Centre County Courthouse picketers protest corruption

John Adams blows a whistle during a protest in front of the Centre County Courthouse in Bellefonte on Wednesday.
John Adams blows a whistle during a protest in front of the Centre County Courthouse in Bellefonte on Wednesday. CDT photo

Whistles, chants and the occasional car horn were audible Wednesday afternoon in downtown Bellefonte as some citizens demonstrated against corruption in Centre County.

Three people gathered in front of the war memorial at noon and were joined by two others about 45 minutes later. Each held a sign, one asking drivers to honk if they support cleaning up local corruption, which got quite a few replies. It’s a measure that organizer John Adams, of Bellefonte, says he thinks most locally support but don’t feel comfortable expressing.
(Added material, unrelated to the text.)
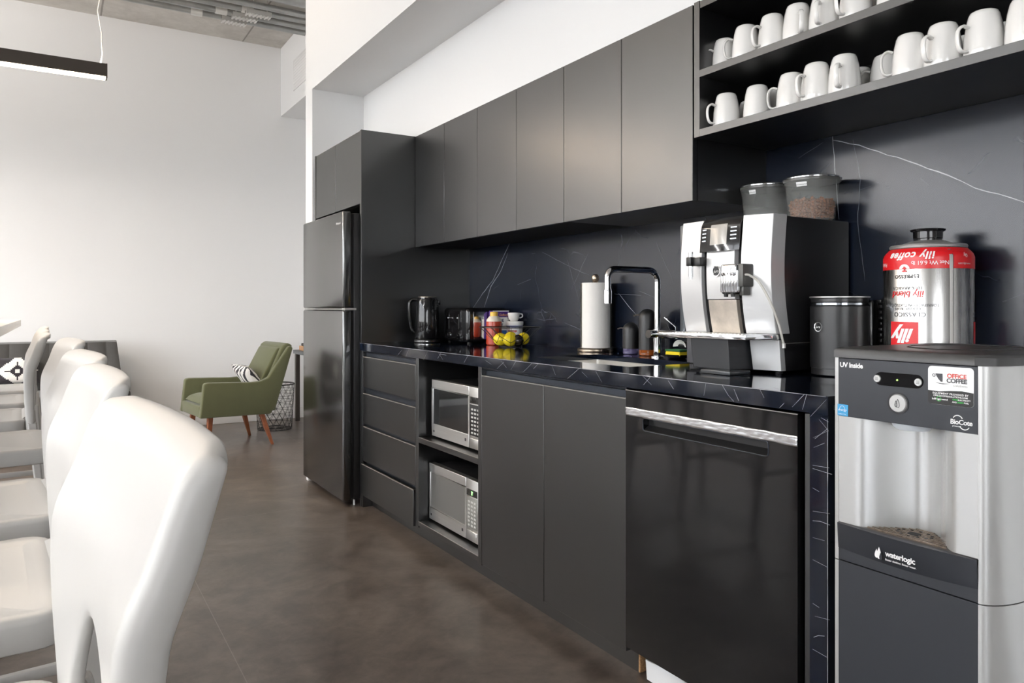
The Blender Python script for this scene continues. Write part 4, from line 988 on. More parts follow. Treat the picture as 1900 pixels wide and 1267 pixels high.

“I think people are afraid of ridicule and I want to smash that by standing out here,” he said.

Adams, 24, and others were up until the early morning painting the signs before they met in front of the courthouse at noon. The five also blew whistles and chanted slogans demanding “freedom.” He said he and the others plan to return to the area again next Wednesday for a similar demonstration.

A name that appeared on signs and in conversation was that of Judge Bradley P. Lunsford, who was barred from hearing criminal cases except for DUI cases in a December court order. One called for his resignation.

Lunsford said in an email that as a judge, he fully supports the First Amendment rights of citizens to speak freely, misinformed or otherwise.

“In our marketplace of thoughts and ideas, the truth will always prevail,” he said.

The same group also demonstrated in front of the courthouse last month to raise awareness of veterans issues. Dorie Adams, 63, of Port Matilda, held both an American flag and a “Don’t tread on me” banner. He was a serviceman during the Vietnam era and said that while that issue is very close to home for him, the focus Wednesday was on the law and what he sees as corruption that needs to be fixed at the state, local and federal levels.

The courthouse was a logical place for a protest because of what it symbolizes, Dorie Adams said.

“That’s where it needs to start, in the courts, because laws mean nothing if they aren’t enforced properly,” he said.